Pencil lead is actually graphite--a carbon mineral that, when dragged across paper, leaves writing behind because its atomic layers separate easily. This also means that it is an excellent conductor of electricity. Last year, Andre Geim of the University of Manchester in the U.K. used adhesive tape to strip graphite down to a layer just one atom thick; they called this superthin layer of graphite "graphene."
Experiments on graphene have revealed some strange phenomena, as detailed in two papers in today's Nature. The two-dimensional material remains capable of conducting electricity thanks to the free-floating electron in the honeycomb structure of carbon atoms. But these electrons display some unusual properties.
Geim's team found that they do not slow down, even at very low temperatures. In essence, the electrons act as if they have no mass, or no "rest mass," to use the more precise phrase from special relativity. It also means that graphite--at least the two-dimensional variety--never stops conducting. Dubbing these pseudo-relativistic particles "massless Dirac fermions," the researchers also proved that they travel far faster than electrons in other semiconductors. As such, they conform to that famous equation E=mc2 (with their actual speed, some 400 times slower than the speed of light, standing in for c).
Physicists at Columbia University, led by Philip Kim, independently confirmed these findings and also found that the massless electrons fulfilled the predictions of the Hall effect. (Edwin Hall proved in 1879 that applying a magnetic field at a right angle to a conducting material would create a voltage that is perpendicular to the regular flow of current through that material.) This effect is also applicable at the quantum level, with one caveat: instead of the voltage smoothly increasing as the magnetic field intensifies, the voltage jumps up in steps.
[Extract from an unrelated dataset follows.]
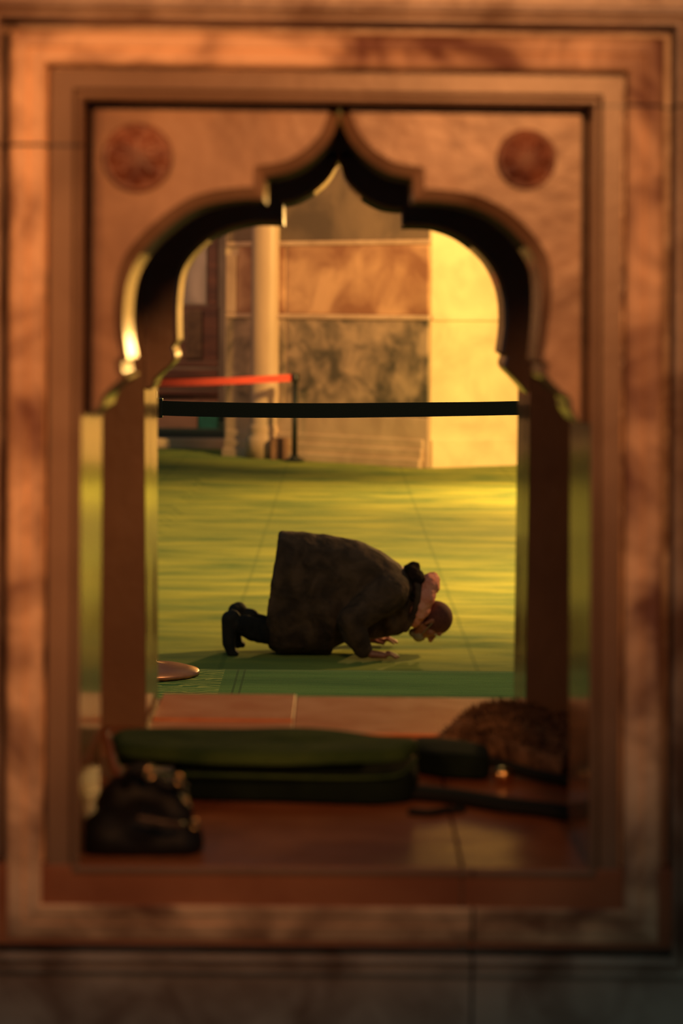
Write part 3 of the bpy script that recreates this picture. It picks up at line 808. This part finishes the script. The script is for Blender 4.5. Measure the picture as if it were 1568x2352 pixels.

And that is exactly how the massless electrons in the graphene behaved, according to both groups.
Ultimately, Kim writes, the findings may "lead to new applications in carbon-based electronic and magneto-electronic devices," though further research is needed. It also means that the graphite left behind by a pencil--stripped down to a layer one atom thick--can be used to prove the theories scrawled in pencil by physicists of old.